>> Start Material to process
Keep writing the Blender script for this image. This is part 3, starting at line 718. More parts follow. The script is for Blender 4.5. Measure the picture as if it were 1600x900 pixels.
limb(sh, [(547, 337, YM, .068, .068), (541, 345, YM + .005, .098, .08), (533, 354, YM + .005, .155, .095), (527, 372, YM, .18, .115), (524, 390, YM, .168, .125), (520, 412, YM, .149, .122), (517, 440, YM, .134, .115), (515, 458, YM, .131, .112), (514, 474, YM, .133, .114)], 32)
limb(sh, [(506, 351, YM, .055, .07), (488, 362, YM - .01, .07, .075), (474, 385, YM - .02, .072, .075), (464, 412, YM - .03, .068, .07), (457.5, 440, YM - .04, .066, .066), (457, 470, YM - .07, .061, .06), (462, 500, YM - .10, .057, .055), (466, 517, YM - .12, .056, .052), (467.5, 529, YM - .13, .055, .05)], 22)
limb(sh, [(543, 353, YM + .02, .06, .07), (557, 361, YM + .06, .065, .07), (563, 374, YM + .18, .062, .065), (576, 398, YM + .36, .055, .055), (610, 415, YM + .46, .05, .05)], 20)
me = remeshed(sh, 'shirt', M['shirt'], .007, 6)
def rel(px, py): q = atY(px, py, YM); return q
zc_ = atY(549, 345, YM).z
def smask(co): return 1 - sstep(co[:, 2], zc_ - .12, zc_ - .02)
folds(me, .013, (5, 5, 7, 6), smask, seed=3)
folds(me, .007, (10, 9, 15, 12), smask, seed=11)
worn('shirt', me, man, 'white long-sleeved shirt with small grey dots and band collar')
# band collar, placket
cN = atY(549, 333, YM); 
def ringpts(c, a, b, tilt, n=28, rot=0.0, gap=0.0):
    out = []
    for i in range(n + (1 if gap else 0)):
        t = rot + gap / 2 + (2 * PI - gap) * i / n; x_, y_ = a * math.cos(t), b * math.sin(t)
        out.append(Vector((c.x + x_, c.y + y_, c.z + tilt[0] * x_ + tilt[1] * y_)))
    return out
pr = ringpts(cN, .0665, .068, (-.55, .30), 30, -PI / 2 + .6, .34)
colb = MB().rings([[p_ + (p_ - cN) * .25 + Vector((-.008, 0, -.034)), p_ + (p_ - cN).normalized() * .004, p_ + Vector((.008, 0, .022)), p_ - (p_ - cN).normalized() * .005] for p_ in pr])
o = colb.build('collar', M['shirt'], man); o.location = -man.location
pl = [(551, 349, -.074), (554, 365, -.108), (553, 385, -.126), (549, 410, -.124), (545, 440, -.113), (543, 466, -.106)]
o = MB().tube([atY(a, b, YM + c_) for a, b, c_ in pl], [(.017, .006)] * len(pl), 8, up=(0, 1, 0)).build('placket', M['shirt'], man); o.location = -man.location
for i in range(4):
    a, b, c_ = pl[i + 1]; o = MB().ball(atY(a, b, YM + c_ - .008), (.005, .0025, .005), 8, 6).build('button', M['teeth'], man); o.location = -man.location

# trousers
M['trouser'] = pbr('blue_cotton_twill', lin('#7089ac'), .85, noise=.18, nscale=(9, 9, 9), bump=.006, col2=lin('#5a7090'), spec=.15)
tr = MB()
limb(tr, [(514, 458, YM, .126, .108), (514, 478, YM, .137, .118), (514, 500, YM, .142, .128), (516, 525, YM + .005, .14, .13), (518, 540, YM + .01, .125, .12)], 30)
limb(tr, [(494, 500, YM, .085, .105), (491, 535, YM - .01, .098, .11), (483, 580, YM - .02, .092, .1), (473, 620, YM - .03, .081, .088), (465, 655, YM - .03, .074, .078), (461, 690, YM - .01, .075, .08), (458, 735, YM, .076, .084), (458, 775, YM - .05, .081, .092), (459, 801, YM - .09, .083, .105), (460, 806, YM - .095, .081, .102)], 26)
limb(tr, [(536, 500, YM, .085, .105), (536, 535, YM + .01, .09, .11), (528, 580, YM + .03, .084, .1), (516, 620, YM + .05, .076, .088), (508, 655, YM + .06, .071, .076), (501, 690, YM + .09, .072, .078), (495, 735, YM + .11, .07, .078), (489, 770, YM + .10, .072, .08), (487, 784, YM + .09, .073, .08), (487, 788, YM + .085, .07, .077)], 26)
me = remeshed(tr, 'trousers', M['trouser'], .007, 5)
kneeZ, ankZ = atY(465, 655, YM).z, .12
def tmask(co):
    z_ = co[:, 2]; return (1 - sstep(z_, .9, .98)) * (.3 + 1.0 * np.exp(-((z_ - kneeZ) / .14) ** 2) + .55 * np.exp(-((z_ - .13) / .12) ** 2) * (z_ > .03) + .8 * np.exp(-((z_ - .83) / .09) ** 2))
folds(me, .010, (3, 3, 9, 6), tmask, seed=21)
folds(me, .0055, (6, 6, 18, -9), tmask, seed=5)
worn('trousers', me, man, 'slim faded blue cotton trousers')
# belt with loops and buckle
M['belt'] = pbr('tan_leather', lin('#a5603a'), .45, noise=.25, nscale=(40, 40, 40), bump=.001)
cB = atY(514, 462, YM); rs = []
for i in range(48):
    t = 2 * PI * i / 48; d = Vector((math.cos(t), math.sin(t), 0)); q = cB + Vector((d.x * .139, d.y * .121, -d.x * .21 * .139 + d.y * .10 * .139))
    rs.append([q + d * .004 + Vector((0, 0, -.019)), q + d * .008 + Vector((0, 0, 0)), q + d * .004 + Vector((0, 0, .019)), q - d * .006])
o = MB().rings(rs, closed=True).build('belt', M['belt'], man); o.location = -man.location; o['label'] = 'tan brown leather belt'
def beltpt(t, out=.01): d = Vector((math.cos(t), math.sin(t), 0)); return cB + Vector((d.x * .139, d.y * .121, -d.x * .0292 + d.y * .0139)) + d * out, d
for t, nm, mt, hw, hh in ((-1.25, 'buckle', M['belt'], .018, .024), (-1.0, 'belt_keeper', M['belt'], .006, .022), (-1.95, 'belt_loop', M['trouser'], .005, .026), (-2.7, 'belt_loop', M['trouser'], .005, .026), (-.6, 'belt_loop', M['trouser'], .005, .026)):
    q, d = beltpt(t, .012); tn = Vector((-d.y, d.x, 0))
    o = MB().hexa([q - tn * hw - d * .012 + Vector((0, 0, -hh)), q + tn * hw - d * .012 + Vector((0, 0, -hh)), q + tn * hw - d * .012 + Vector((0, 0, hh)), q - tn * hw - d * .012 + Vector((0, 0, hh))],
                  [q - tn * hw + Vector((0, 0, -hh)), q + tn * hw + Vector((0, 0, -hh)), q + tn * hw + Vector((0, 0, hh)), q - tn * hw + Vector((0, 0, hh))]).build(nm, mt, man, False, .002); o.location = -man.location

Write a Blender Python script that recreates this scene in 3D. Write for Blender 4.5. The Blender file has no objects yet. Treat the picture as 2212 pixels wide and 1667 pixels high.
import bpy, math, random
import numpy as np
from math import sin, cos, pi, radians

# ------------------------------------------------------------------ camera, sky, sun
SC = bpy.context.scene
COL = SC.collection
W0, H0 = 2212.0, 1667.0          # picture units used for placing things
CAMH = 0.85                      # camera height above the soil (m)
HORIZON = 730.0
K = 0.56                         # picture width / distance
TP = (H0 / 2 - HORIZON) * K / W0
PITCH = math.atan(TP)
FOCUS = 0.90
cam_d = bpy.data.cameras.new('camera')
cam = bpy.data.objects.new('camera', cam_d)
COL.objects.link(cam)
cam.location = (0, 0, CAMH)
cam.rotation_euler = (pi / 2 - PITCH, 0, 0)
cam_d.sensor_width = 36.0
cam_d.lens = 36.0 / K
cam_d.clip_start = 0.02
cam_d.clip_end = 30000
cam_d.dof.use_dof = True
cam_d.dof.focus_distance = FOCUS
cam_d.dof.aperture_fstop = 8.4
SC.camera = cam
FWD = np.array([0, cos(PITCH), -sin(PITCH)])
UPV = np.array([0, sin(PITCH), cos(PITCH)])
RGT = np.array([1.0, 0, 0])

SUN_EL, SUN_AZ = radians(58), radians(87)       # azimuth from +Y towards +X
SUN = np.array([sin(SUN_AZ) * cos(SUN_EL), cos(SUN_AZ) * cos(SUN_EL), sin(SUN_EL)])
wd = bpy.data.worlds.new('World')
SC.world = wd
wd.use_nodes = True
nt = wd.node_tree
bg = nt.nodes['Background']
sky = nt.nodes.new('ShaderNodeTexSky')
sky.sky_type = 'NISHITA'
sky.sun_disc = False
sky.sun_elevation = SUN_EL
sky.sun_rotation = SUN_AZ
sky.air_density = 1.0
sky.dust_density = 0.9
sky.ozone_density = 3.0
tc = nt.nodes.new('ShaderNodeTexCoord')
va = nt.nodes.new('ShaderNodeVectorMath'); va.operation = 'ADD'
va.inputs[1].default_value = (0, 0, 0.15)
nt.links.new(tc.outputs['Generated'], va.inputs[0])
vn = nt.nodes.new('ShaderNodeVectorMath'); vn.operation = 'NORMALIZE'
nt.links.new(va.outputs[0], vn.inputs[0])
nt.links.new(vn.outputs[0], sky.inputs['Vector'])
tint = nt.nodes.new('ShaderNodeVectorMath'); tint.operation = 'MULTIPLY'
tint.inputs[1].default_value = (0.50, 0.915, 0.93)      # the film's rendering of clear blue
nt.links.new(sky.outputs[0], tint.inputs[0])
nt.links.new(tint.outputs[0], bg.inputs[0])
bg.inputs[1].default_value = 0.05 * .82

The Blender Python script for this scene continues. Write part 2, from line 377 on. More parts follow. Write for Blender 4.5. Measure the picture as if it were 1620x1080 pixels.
>> End Material to process
◆ Written exercise:
Find the string "Blender" in the records, then copy each line where it occurs.

◆ Answer for the task:
Keep writing the Blender script for this image. This is part 3, starting at line 718. More parts follow. The script is for Blender 4.5. Measure the picture as if it were 1600x900 pixels.
Write a Blender Python script that recreates this scene in 3D. Write for Blender 4.5. The Blender file has no objects yet. Treat the picture as 2212 pixels wide and 1667 pixels high.
The Blender Python script for this scene continues. Write part 2, from line 377 on. More parts follow. Write for Blender 4.5. Measure the picture as if it were 1620x1080 pixels.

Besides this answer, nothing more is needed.